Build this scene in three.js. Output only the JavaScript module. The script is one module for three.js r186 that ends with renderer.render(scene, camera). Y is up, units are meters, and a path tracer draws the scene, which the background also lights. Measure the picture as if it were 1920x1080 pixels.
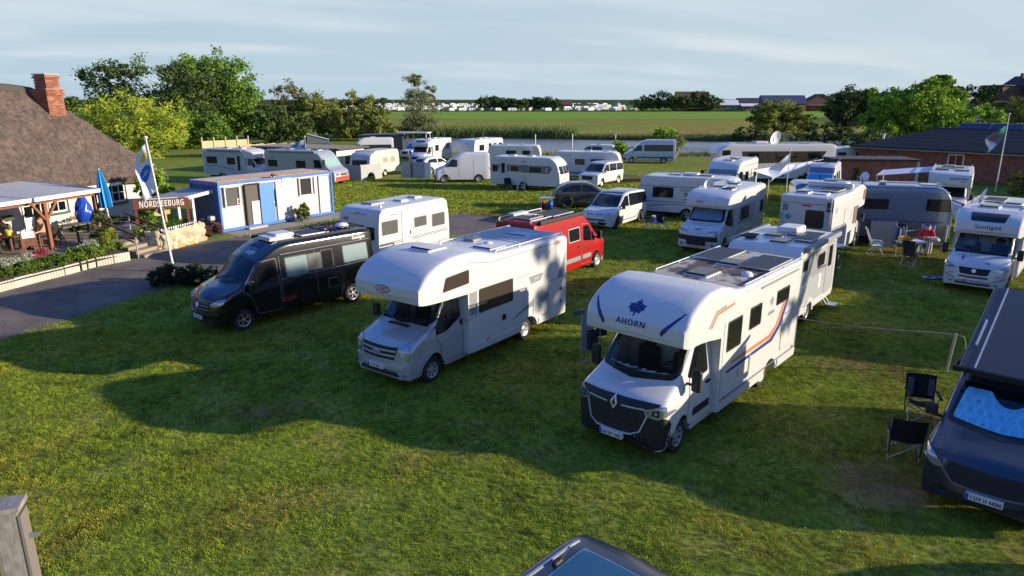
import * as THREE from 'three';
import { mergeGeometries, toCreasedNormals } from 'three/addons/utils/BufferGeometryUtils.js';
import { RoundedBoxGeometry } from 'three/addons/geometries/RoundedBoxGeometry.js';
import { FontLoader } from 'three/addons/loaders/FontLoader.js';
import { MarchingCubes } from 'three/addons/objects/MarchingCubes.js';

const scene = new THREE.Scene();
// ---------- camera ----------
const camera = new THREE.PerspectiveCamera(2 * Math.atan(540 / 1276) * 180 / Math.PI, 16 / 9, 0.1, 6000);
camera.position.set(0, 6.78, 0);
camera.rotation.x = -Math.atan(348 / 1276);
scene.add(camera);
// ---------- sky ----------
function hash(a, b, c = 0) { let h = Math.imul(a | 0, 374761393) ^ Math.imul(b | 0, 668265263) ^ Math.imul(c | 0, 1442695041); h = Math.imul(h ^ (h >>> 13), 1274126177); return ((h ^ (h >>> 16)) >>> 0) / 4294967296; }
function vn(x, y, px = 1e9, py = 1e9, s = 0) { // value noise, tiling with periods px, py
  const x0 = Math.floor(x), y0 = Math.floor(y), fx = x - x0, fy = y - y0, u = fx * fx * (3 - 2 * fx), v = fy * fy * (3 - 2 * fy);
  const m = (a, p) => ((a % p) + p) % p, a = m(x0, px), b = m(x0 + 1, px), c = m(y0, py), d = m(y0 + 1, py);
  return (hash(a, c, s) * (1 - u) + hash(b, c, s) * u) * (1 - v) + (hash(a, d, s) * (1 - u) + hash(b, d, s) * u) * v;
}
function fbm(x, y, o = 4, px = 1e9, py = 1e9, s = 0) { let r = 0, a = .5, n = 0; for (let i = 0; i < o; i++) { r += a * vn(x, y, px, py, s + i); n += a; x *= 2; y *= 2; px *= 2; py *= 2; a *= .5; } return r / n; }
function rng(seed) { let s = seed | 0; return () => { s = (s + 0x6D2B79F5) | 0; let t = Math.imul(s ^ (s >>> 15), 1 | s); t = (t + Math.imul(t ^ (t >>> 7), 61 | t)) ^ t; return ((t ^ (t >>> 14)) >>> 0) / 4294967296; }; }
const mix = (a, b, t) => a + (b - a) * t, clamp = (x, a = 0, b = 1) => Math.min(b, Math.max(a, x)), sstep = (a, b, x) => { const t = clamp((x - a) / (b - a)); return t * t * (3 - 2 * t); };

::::

Work to complete -> Repeat the data exactly, excluding the pictures.

Completed task ->
Build this scene in three.js. Output only the JavaScript module. The script is one module for three.js r186 that ends with renderer.render(scene, camera). Y is up, units are meters, and a path tracer draws the scene, which the background also lights. Measure the picture as if it were 1920x1080 pixels.
import * as THREE from 'three';
import { mergeGeometries, toCreasedNormals } from 'three/addons/utils/BufferGeometryUtils.js';
import { RoundedBoxGeometry } from 'three/addons/geometries/RoundedBoxGeometry.js';
import { FontLoader } from 'three/addons/loaders/FontLoader.js';
import { MarchingCubes } from 'three/addons/objects/MarchingCubes.js';

const scene = new THREE.Scene();
// ---------- camera ----------
const camera = new THREE.PerspectiveCamera(2 * Math.atan(540 / 1276) * 180 / Math.PI, 16 / 9, 0.1, 6000);
camera.position.set(0, 6.78, 0);
camera.rotation.x = -Math.atan(348 / 1276);
scene.add(camera);
// ---------- sky ----------
function hash(a, b, c = 0) { let h = Math.imul(a | 0, 374761393) ^ Math.imul(b | 0, 668265263) ^ Math.imul(c | 0, 1442695041); h = Math.imul(h ^ (h >>> 13), 1274126177); return ((h ^ (h >>> 16)) >>> 0) / 4294967296; }
function vn(x, y, px = 1e9, py = 1e9, s = 0) { // value noise, tiling with periods px, py
  const x0 = Math.floor(x), y0 = Math.floor(y), fx = x - x0, fy = y - y0, u = fx * fx * (3 - 2 * fx), v = fy * fy * (3 - 2 * fy);
  const m = (a, p) => ((a % p) + p) % p, a = m(x0, px), b = m(x0 + 1, px), c = m(y0, py), d = m(y0 + 1, py);
  return (hash(a, c, s) * (1 - u) + hash(b, c, s) * u) * (1 - v) + (hash(a, d, s) * (1 - u) + hash(b, d, s) * u) * v;
}
function fbm(x, y, o = 4, px = 1e9, py = 1e9, s = 0) { let r = 0, a = .5, n = 0; for (let i = 0; i < o; i++) { r += a * vn(x, y, px, py, s + i); n += a; x *= 2; y *= 2; px *= 2; py *= 2; a *= .5; } return r / n; }
function rng(seed) { let s = seed | 0; return () => { s = (s + 0x6D2B79F5) | 0; let t = Math.imul(s ^ (s >>> 15), 1 | s); t = (t + Math.imul(t ^ (t >>> 7), 61 | t)) ^ t; return ((t ^ (t >>> 14)) >>> 0) / 4294967296; }; }
const mix = (a, b, t) => a + (b - a) * t, clamp = (x, a = 0, b = 1) => Math.min(b, Math.max(a, x)), sstep = (a, b, x) => { const t = clamp((x - a) / (b - a)); return t * t * (3 - 2 * t); };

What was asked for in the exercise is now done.